▶ STORED ROWS
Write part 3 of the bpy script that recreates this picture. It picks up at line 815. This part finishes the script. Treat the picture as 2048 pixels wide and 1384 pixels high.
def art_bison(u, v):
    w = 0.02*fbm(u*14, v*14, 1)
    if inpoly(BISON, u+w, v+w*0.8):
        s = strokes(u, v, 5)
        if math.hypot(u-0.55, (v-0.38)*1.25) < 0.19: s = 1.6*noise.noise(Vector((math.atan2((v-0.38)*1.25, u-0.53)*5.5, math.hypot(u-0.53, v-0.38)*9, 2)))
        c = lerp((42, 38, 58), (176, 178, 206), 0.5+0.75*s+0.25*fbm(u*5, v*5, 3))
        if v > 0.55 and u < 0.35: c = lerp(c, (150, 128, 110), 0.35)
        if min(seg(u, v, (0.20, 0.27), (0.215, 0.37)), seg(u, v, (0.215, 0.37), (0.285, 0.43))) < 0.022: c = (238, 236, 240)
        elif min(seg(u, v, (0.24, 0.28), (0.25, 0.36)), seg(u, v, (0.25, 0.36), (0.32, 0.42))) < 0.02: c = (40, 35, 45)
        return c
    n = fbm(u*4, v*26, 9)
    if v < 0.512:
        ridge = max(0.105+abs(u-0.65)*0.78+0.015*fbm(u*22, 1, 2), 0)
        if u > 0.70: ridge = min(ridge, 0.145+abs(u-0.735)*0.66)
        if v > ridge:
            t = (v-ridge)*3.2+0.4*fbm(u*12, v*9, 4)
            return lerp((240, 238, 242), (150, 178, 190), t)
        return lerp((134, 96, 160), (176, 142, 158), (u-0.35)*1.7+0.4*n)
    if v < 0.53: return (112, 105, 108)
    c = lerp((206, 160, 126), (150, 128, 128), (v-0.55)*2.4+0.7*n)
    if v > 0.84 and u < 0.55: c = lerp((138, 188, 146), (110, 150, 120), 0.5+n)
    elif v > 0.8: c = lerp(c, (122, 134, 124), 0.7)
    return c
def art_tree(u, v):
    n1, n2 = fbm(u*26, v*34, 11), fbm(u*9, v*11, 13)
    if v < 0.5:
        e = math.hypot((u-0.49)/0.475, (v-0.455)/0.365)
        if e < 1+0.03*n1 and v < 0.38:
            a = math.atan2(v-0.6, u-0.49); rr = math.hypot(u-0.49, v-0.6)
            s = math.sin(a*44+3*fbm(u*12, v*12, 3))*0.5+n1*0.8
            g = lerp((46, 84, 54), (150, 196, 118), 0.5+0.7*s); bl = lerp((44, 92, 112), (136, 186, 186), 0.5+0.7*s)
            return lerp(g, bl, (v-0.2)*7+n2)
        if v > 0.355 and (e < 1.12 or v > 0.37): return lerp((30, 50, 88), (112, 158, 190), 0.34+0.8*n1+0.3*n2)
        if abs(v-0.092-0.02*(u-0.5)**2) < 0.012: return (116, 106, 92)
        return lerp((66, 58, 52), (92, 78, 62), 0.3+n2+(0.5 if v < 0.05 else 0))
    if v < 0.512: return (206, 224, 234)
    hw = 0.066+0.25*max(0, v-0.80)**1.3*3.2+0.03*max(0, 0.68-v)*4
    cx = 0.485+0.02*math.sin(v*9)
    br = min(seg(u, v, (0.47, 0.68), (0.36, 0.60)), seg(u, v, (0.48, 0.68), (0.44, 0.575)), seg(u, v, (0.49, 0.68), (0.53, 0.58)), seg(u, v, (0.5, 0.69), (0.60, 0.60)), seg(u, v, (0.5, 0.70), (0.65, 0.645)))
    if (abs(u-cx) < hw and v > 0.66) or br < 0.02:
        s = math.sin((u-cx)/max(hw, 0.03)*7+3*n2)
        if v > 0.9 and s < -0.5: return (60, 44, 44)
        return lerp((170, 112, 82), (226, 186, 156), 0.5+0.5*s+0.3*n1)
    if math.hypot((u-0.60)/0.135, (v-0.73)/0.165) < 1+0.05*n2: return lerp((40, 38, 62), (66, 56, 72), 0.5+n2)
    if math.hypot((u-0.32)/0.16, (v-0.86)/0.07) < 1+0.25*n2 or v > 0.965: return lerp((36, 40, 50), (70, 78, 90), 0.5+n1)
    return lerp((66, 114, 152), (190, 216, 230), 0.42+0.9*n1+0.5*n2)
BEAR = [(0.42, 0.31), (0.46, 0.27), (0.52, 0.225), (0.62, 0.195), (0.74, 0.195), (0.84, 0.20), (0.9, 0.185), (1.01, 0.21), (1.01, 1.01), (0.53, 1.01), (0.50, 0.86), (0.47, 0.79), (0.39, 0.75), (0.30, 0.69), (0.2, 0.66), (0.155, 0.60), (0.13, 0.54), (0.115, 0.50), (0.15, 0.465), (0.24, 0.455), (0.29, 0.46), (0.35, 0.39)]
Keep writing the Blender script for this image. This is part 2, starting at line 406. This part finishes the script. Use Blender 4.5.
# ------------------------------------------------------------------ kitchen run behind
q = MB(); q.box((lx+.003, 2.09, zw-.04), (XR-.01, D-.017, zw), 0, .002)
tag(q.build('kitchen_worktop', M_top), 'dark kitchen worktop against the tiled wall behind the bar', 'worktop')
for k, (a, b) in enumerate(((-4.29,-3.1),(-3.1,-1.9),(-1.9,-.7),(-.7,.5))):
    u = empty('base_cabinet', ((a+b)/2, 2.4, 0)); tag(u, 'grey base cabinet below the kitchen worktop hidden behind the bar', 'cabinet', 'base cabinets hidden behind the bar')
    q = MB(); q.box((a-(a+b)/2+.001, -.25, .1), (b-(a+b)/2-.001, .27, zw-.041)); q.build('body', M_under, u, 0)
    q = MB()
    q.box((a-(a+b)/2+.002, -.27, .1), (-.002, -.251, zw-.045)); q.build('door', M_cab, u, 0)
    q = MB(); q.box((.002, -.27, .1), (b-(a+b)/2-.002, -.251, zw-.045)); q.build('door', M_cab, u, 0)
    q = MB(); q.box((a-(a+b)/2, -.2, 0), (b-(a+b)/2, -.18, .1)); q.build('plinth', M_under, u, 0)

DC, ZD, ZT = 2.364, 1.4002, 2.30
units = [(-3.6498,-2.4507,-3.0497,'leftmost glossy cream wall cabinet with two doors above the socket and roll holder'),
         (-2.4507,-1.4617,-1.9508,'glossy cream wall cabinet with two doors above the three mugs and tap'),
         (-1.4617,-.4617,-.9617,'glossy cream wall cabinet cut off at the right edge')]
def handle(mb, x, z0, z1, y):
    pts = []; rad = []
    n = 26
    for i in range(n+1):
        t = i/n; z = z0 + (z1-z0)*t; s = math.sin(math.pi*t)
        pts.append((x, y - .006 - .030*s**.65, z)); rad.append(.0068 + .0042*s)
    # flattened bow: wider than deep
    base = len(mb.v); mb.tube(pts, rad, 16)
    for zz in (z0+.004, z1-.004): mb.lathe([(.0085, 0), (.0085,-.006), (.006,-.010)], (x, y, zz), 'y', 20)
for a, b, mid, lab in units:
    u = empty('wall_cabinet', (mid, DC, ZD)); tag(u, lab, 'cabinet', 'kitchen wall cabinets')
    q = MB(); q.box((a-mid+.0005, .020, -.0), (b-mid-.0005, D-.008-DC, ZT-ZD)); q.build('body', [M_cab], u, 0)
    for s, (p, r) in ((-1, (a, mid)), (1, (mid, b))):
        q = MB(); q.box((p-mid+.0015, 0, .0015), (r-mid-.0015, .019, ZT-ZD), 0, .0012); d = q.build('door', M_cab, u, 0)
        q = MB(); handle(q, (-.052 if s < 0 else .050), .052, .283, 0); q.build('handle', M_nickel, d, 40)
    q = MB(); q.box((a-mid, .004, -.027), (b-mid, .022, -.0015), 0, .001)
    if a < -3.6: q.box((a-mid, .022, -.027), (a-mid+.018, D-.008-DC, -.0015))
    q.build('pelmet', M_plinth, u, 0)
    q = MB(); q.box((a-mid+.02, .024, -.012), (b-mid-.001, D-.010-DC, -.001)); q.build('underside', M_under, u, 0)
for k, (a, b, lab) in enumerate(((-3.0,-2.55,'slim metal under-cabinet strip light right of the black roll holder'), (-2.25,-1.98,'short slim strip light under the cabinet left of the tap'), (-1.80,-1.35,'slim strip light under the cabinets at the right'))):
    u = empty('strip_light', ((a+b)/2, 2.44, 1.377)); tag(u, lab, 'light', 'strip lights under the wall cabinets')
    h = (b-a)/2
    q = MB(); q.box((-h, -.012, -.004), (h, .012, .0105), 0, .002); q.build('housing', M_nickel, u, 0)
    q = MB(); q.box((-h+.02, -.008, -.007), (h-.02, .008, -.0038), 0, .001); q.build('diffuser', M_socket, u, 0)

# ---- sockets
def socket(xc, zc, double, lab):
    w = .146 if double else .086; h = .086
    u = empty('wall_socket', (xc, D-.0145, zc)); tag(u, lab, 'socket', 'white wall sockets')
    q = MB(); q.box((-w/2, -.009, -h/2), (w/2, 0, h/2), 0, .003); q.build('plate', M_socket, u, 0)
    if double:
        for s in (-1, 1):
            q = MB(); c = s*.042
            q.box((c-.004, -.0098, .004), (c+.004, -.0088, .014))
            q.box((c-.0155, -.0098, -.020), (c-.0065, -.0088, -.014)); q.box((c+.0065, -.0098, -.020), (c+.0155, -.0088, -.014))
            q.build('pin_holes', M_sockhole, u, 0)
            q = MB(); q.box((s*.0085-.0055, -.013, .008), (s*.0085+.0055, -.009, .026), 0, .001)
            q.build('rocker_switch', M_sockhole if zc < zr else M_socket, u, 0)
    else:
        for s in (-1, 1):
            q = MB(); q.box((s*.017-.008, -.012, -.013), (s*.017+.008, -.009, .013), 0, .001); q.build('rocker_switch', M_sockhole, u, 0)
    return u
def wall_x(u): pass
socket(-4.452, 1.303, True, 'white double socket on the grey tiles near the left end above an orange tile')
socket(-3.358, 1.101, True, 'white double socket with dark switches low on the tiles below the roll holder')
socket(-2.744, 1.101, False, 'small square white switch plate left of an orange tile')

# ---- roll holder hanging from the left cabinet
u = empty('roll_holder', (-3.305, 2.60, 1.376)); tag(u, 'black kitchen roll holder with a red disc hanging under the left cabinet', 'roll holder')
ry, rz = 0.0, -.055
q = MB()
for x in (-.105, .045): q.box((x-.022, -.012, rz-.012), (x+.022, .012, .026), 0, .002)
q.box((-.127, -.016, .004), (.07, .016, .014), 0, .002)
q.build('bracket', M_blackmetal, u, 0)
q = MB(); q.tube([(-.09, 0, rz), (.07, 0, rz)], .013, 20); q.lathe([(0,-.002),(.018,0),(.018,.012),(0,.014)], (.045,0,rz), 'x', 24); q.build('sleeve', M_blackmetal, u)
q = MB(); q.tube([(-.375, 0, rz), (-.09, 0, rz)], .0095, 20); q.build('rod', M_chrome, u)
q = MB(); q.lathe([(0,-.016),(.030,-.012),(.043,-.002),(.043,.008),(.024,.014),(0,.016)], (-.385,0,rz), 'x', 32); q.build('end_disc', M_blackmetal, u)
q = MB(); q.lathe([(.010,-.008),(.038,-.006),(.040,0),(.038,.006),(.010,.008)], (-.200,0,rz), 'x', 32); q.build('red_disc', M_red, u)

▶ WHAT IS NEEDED
Copy out only the lines above from the one with "q.build('underside', M_under, u, 0)" to the one with "q.build('diffuser', M_socket, u, 0)", inclusive, exactly as they stand.

▶ CORRECT RESULT
    q = MB(); q.box((a-mid+.02, .024, -.012), (b-mid-.001, D-.010-DC, -.001)); q.build('underside', M_under, u, 0)
for k, (a, b, lab) in enumerate(((-3.0,-2.55,'slim metal under-cabinet strip light right of the black roll holder'), (-2.25,-1.98,'short slim strip light under the cabinet left of the tap'), (-1.80,-1.35,'slim strip light under the cabinets at the right'))):
    u = empty('strip_light', ((a+b)/2, 2.44, 1.377)); tag(u, lab, 'light', 'strip lights under the wall cabinets')
    h = (b-a)/2
    q = MB(); q.box((-h, -.012, -.004), (h, .012, .0105), 0, .002); q.build('housing', M_nickel, u, 0)
    q = MB(); q.box((-h+.02, -.008, -.007), (h-.02, .008, -.0038), 0, .001); q.build('diffuser', M_socket, u, 0)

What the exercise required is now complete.